To those with a contrarian bent, though, this much pessimism spells possible opportunities. When investor sentiment hits extreme levels -- on either end -- it's often a sign that the market is about to lurch dramatically in the opposite direction, zigging at the exact moment most investors expect it to zag. A lot of tech investors were feeling pretty cocky in early 2000 -- just before the Nasdaq began its long slide. And they were feeling pretty gloomy last September -- just before the markets began a sharp (if ultimately short-lived) rally.

Contrarian investors tend to keep their eyes trained on a number of key indicators of investor sentiment. At the moment, most if not all of them are giving some pretty negative readings -- which in the bizarro world of contrarian investing is a good thing.

Consider, for example, a gauge of sentiment called, with admirable clarity, the Index of Investor Optimism. Last month the index, a joint project of UBS and the Gallup Organization, sank to levels not seen since September's lows. Only 38 percent of investors polled by UBS/Gallup said they were optimistic about the market's prospects over the next year, down from 46 percent in May. This equates to an index reading of 72. Don't ask me how they calculate these numbers: The key here is that this is the lowest score since the gauge hit its absolute nadir of 50 back in September.

By contrast, the index stood at a relatively complacent 121 back in March -- before the markets began their recent slide. The index, which dates back to 1996, hit its all-time high of 178 -- reflecting extreme optimism -- in early 2000, only a few months before the Nasdaq hit its own all time high of 5,000. (You can find out more about the index on UBS' Web site.)

Other gauges of investor sentiment similarly suggest considerable levels of pessimism. Several widely followed indexes track the "implied volatility" of widely traded options linked, respectively, to the S&P 500 and the Nasdaq 100. In essence, these indexes measure investor nervousness -- which tends to go down when markets are rising and investors are complacent, and up when markets are plunging and investors get scared. Contrarians see extreme readings on these indexes as a sign that markets may be about to reverse.

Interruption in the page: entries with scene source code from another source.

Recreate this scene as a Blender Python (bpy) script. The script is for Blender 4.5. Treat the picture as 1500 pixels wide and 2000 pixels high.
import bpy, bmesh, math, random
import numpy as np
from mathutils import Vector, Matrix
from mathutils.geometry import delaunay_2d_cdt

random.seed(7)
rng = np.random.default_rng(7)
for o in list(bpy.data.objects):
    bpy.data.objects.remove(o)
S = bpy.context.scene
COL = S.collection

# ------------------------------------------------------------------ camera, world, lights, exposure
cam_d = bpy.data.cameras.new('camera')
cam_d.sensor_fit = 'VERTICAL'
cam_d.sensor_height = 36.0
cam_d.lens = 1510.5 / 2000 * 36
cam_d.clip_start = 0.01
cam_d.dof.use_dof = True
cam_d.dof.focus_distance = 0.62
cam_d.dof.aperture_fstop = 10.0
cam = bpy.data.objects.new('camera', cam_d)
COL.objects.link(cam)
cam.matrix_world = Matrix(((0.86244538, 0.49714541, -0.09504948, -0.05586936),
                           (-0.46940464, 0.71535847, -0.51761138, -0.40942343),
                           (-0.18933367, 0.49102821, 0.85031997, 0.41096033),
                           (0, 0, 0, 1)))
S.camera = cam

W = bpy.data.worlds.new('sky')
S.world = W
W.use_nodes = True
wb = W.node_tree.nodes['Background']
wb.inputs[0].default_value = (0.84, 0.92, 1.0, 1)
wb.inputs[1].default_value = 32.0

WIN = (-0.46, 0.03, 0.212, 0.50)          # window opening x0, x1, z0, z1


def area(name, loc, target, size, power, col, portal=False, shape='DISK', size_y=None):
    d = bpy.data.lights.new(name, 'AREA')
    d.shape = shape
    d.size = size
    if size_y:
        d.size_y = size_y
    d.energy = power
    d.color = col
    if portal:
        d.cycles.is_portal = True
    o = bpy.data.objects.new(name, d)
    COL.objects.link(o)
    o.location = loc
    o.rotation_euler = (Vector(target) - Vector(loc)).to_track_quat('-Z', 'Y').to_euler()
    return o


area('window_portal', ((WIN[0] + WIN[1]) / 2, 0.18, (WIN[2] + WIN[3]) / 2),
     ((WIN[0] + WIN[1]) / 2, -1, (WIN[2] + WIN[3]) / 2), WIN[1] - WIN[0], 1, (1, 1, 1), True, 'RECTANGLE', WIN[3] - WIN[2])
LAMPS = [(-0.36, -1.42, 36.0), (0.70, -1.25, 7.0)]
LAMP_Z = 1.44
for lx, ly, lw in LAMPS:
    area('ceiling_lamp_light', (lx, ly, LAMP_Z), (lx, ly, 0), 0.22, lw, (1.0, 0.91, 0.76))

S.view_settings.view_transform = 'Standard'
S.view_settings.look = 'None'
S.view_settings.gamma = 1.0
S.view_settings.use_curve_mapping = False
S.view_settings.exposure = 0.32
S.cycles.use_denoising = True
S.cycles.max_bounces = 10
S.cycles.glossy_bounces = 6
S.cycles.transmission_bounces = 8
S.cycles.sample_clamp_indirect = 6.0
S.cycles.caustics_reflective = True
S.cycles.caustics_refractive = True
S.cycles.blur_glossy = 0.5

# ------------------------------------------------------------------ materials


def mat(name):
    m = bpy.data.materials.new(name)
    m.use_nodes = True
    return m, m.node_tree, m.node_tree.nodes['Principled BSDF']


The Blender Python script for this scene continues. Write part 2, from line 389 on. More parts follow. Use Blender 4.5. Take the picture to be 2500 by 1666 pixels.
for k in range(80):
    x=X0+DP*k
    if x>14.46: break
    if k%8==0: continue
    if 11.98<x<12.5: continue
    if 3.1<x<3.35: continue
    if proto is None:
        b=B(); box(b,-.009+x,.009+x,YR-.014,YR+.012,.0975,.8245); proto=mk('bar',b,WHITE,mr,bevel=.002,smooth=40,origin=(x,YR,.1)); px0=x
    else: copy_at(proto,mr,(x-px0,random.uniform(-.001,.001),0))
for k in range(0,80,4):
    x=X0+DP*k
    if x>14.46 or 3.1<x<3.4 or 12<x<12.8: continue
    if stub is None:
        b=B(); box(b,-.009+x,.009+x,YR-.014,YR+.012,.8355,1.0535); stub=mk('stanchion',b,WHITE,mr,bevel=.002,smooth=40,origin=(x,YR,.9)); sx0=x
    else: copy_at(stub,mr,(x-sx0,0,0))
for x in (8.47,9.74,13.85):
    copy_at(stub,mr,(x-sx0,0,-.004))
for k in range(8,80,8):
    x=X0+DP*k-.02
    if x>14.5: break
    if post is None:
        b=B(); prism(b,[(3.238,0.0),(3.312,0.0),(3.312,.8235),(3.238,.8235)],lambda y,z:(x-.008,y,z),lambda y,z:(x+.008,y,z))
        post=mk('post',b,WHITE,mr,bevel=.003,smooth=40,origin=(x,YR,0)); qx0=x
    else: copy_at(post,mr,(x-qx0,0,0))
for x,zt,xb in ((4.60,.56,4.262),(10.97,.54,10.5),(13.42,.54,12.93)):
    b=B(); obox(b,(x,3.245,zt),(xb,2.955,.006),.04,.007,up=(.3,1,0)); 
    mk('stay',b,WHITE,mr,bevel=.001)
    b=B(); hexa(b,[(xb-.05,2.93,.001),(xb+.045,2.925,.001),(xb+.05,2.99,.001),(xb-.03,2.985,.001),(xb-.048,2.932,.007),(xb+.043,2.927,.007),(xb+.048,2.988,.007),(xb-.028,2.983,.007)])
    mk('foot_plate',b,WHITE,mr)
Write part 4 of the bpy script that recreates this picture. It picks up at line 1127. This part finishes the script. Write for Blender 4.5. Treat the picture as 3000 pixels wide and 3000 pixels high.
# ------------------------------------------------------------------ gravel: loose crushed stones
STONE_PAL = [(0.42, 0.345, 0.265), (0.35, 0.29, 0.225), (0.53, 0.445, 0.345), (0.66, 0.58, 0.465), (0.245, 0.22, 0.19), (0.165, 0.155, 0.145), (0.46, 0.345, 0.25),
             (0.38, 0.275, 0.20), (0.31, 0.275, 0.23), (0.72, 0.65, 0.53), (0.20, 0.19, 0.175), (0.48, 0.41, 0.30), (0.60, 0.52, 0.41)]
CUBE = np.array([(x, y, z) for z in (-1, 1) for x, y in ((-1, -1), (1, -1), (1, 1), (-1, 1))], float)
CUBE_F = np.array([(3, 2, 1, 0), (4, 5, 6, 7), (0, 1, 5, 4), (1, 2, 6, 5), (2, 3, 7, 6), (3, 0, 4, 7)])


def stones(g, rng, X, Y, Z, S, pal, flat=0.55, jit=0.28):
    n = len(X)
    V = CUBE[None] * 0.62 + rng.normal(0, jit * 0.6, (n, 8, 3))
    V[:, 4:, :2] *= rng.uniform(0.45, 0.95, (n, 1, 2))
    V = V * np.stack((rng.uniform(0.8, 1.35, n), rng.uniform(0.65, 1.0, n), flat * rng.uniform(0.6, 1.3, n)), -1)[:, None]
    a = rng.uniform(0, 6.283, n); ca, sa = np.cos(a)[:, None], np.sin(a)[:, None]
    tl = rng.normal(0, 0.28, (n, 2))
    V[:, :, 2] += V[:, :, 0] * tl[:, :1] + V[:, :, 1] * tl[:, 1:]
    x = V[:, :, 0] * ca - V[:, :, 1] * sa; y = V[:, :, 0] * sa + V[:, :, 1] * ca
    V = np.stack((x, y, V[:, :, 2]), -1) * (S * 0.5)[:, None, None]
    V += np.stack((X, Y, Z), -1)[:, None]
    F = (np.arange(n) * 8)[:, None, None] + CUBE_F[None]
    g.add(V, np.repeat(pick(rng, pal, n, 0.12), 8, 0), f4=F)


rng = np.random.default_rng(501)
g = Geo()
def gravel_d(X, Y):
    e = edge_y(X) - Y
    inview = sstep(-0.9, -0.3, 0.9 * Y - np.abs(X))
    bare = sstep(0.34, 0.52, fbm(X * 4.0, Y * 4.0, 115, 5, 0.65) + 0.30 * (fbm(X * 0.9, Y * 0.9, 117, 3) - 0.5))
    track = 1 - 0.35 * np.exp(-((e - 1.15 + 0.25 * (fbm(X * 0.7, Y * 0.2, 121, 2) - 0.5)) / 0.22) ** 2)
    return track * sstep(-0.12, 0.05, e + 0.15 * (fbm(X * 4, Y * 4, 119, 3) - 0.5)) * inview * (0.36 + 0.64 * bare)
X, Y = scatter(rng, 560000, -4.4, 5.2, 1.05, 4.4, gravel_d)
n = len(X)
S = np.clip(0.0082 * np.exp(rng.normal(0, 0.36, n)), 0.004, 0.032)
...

As the markets slid Tuesday, the VIX (which measures the "implied volatility" of S&P 500 options) shot up 3 points to 34 -- that is, into a range that suggests historically high levels of nervousness. Meanwhile, the QQQ Volatility Index (which measures investor nervousness about options linked to the Nasdaq 100 index) moved up a few points to 53. Both indexes have spiked higher in recent weeks -- which could signal bullish times to come. Still, neither index is sending a screaming "buy" signal: Both are well shy of the extreme levels they hit last September just before the big fall rally.


I'm not sure we've quite hit a bottom just yet -- much less the bottom -- but I've got to think we must be getting close. Unless, of course, my tentative feelings of bullishness are themselves a contrary indicator.